Reproduce every entry below precisely; do not include the pictures.
****************
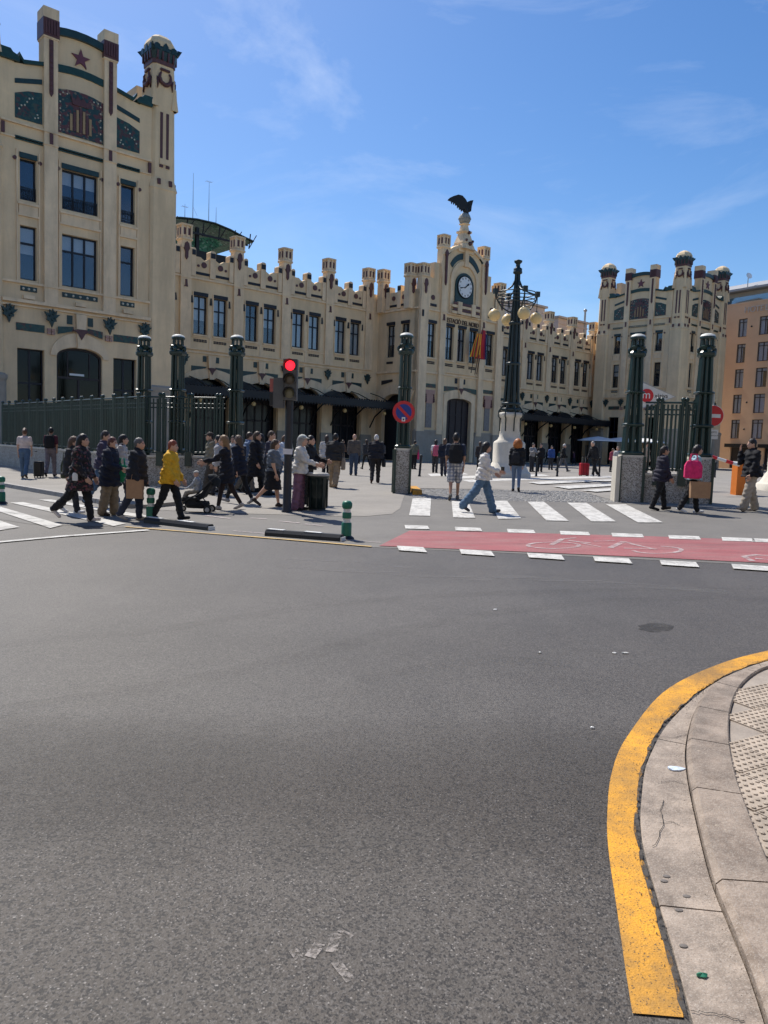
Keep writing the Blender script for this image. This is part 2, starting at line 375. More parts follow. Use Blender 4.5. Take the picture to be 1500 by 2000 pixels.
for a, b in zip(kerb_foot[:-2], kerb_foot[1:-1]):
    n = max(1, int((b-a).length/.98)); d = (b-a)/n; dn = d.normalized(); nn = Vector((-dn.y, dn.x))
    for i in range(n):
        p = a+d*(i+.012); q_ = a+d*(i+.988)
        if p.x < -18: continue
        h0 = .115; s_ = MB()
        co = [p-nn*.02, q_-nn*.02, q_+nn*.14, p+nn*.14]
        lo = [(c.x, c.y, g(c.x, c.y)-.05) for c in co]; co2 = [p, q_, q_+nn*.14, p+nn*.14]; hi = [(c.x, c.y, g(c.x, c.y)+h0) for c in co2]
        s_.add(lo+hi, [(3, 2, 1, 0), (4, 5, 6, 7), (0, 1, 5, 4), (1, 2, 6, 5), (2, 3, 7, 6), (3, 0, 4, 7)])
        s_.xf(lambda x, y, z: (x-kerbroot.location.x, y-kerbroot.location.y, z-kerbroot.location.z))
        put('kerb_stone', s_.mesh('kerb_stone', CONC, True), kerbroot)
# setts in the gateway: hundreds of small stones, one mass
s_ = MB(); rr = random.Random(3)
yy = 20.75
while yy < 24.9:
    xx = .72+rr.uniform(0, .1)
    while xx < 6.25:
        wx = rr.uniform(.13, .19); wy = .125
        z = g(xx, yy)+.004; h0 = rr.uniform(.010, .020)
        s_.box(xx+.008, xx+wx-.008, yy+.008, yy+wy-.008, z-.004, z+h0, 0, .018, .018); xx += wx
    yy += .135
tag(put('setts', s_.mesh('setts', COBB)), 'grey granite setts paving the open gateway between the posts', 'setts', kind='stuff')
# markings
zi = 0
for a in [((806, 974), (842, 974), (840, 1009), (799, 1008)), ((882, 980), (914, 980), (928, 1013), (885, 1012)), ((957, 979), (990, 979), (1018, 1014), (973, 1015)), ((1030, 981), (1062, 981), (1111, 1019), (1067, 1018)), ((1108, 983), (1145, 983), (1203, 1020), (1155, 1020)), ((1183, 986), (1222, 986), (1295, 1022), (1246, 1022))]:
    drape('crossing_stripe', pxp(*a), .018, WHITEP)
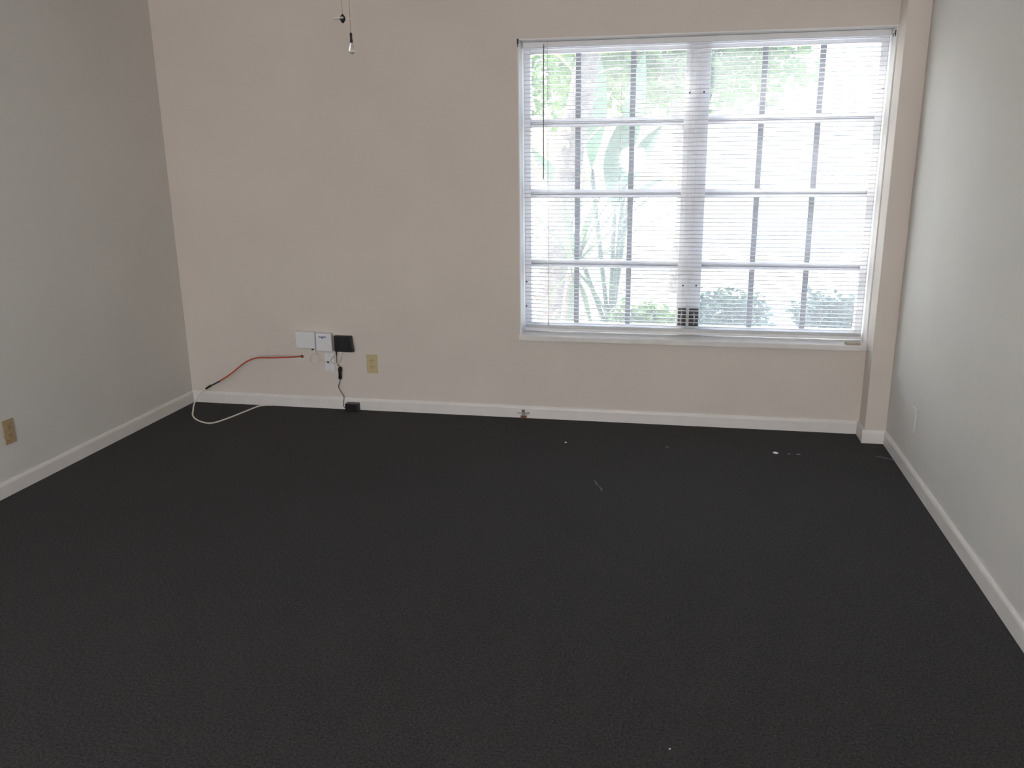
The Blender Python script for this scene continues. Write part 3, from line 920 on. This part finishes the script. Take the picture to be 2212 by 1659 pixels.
****************
**CORRECT OUTPUT:**
Keep writing the Blender script for this image. This is part 2, starting at line 375. More parts follow. Use Blender 4.5. Take the picture to be 1500 by 2000 pixels.
for a, b in zip(kerb_foot[:-2], kerb_foot[1:-1]):
    n = max(1, int((b-a).length/.98)); d = (b-a)/n; dn = d.normalized(); nn = Vector((-dn.y, dn.x))
    for i in range(n):
        p = a+d*(i+.012); q_ = a+d*(i+.988)
        if p.x < -18: continue
        h0 = .115; s_ = MB()
        co = [p-nn*.02, q_-nn*.02, q_+nn*.14, p+nn*.14]
        lo = [(c.x, c.y, g(c.x, c.y)-.05) for c in co]; co2 = [p, q_, q_+nn*.14, p+nn*.14]; hi = [(c.x, c.y, g(c.x, c.y)+h0) for c in co2]
        s_.add(lo+hi, [(3, 2, 1, 0), (4, 5, 6, 7), (0, 1, 5, 4), (1, 2, 6, 5), (2, 3, 7, 6), (3, 0, 4, 7)])
        s_.xf(lambda x, y, z: (x-kerbroot.location.x, y-kerbroot.location.y, z-kerbroot.location.z))
        put('kerb_stone', s_.mesh('kerb_stone', CONC, True), kerbroot)
# setts in the gateway: hundreds of small stones, one mass
s_ = MB(); rr = random.Random(3)
yy = 20.75
while yy < 24.9:
    xx = .72+rr.uniform(0, .1)
    while xx < 6.25:
        wx = rr.uniform(.13, .19); wy = .125
        z = g(xx, yy)+.004; h0 = rr.uniform(.010, .020)
        s_.box(xx+.008, xx+wx-.008, yy+.008, yy+wy-.008, z-.004, z+h0, 0, .018, .018); xx += wx
    yy += .135
tag(put('setts', s_.mesh('setts', COBB)), 'grey granite setts paving the open gateway between the posts', 'setts', kind='stuff')
# markings
zi = 0
for a in [((806, 974), (842, 974), (840, 1009), (799, 1008)), ((882, 980), (914, 980), (928, 1013), (885, 1012)), ((957, 979), (990, 979), (1018, 1014), (973, 1015)), ((1030, 981), (1062, 981), (1111, 1019), (1067, 1018)), ((1108, 983), (1145, 983), (1203, 1020), (1155, 1020)), ((1183, 986), (1222, 986), (1295, 1022), (1246, 1022))]:
    drape('crossing_stripe', pxp(*a), .018, WHITEP)
The Blender Python script for this scene continues. Write part 3, from line 920 on. This part finishes the script. Take the picture to be 2212 by 1659 pixels.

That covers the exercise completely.